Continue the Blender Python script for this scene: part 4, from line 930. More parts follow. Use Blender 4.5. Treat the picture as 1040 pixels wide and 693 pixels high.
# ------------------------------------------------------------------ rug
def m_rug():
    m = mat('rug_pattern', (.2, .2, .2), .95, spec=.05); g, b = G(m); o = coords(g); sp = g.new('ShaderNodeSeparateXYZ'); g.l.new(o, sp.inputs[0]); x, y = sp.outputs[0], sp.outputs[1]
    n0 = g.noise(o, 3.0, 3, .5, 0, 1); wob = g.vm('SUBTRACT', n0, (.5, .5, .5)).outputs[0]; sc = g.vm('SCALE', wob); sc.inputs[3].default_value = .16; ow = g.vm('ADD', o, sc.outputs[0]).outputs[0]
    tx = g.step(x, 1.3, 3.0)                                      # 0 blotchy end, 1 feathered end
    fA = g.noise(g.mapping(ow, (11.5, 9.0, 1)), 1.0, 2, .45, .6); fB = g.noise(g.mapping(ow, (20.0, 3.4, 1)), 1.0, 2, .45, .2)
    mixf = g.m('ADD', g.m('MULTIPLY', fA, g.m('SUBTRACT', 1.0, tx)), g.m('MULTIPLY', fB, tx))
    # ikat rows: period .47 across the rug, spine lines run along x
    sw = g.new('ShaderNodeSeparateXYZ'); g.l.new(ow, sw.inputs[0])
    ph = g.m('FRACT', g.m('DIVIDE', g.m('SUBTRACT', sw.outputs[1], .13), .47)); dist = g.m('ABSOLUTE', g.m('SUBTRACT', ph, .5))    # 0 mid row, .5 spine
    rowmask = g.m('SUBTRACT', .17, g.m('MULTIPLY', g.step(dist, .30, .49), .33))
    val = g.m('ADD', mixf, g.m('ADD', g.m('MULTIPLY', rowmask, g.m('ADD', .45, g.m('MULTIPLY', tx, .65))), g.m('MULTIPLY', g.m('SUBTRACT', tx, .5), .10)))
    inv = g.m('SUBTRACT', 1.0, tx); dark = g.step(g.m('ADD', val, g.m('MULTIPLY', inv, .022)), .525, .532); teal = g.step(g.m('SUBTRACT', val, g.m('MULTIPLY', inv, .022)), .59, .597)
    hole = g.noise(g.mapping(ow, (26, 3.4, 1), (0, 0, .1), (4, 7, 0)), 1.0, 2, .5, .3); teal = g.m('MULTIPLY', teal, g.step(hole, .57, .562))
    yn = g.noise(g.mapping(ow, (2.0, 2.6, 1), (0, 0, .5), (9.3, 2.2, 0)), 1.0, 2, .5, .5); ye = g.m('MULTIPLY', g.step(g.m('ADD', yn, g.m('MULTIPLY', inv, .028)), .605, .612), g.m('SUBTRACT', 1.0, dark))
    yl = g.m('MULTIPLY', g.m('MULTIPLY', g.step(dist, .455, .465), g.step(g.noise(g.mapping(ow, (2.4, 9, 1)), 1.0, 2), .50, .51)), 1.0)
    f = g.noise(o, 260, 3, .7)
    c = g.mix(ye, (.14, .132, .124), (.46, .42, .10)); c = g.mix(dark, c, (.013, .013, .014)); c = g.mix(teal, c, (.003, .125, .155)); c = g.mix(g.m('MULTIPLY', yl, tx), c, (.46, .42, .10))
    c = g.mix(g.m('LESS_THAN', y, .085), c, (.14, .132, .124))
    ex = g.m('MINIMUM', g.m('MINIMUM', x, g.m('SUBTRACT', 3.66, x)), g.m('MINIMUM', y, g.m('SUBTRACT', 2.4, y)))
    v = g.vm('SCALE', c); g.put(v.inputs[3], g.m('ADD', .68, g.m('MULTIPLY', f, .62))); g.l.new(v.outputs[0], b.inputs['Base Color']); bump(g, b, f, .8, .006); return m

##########

* _Goal of the exercise_
Repeat the material from above exactly, word for word.

* _Solved problem_
Continue the Blender Python script for this scene: part 4, from line 930. More parts follow. Use Blender 4.5. Treat the picture as 1040 pixels wide and 693 pixels high.
# ------------------------------------------------------------------ rug
def m_rug():
    m = mat('rug_pattern', (.2, .2, .2), .95, spec=.05); g, b = G(m); o = coords(g); sp = g.new('ShaderNodeSeparateXYZ'); g.l.new(o, sp.inputs[0]); x, y = sp.outputs[0], sp.outputs[1]
    n0 = g.noise(o, 3.0, 3, .5, 0, 1); wob = g.vm('SUBTRACT', n0, (.5, .5, .5)).outputs[0]; sc = g.vm('SCALE', wob); sc.inputs[3].default_value = .16; ow = g.vm('ADD', o, sc.outputs[0]).outputs[0]
    tx = g.step(x, 1.3, 3.0)                                      # 0 blotchy end, 1 feathered end
    fA = g.noise(g.mapping(ow, (11.5, 9.0, 1)), 1.0, 2, .45, .6); fB = g.noise(g.mapping(ow, (20.0, 3.4, 1)), 1.0, 2, .45, .2)
    mixf = g.m('ADD', g.m('MULTIPLY', fA, g.m('SUBTRACT', 1.0, tx)), g.m('MULTIPLY', fB, tx))
    # ikat rows: period .47 across the rug, spine lines run along x
    sw = g.new('ShaderNodeSeparateXYZ'); g.l.new(ow, sw.inputs[0])
    ph = g.m('FRACT', g.m('DIVIDE', g.m('SUBTRACT', sw.outputs[1], .13), .47)); dist = g.m('ABSOLUTE', g.m('SUBTRACT', ph, .5))    # 0 mid row, .5 spine
    rowmask = g.m('SUBTRACT', .17, g.m('MULTIPLY', g.step(dist, .30, .49), .33))
    val = g.m('ADD', mixf, g.m('ADD', g.m('MULTIPLY', rowmask, g.m('ADD', .45, g.m('MULTIPLY', tx, .65))), g.m('MULTIPLY', g.m('SUBTRACT', tx, .5), .10)))
    inv = g.m('SUBTRACT', 1.0, tx); dark = g.step(g.m('ADD', val, g.m('MULTIPLY', inv, .022)), .525, .532); teal = g.step(g.m('SUBTRACT', val, g.m('MULTIPLY', inv, .022)), .59, .597)
    hole = g.noise(g.mapping(ow, (26, 3.4, 1), (0, 0, .1), (4, 7, 0)), 1.0, 2, .5, .3); teal = g.m('MULTIPLY', teal, g.step(hole, .57, .562))
    yn = g.noise(g.mapping(ow, (2.0, 2.6, 1), (0, 0, .5), (9.3, 2.2, 0)), 1.0, 2, .5, .5); ye = g.m('MULTIPLY', g.step(g.m('ADD', yn, g.m('MULTIPLY', inv, .028)), .605, .612), g.m('SUBTRACT', 1.0, dark))
    yl = g.m('MULTIPLY', g.m('MULTIPLY', g.step(dist, .455, .465), g.step(g.noise(g.mapping(ow, (2.4, 9, 1)), 1.0, 2), .50, .51)), 1.0)
    f = g.noise(o, 260, 3, .7)
    c = g.mix(ye, (.14, .132, .124), (.46, .42, .10)); c = g.mix(dark, c, (.013, .013, .014)); c = g.mix(teal, c, (.003, .125, .155)); c = g.mix(g.m('MULTIPLY', yl, tx), c, (.46, .42, .10))
    c = g.mix(g.m('LESS_THAN', y, .085), c, (.14, .132, .124))
    ex = g.m('MINIMUM', g.m('MINIMUM', x, g.m('SUBTRACT', 3.66, x)), g.m('MINIMUM', y, g.m('SUBTRACT', 2.4, y)))
    v = g.vm('SCALE', c); g.put(v.inputs[3], g.m('ADD', .68, g.m('MULTIPLY', f, .62))); g.l.new(v.outputs[0], b.inputs['Base Color']); bump(g, b, f, .8, .006); return m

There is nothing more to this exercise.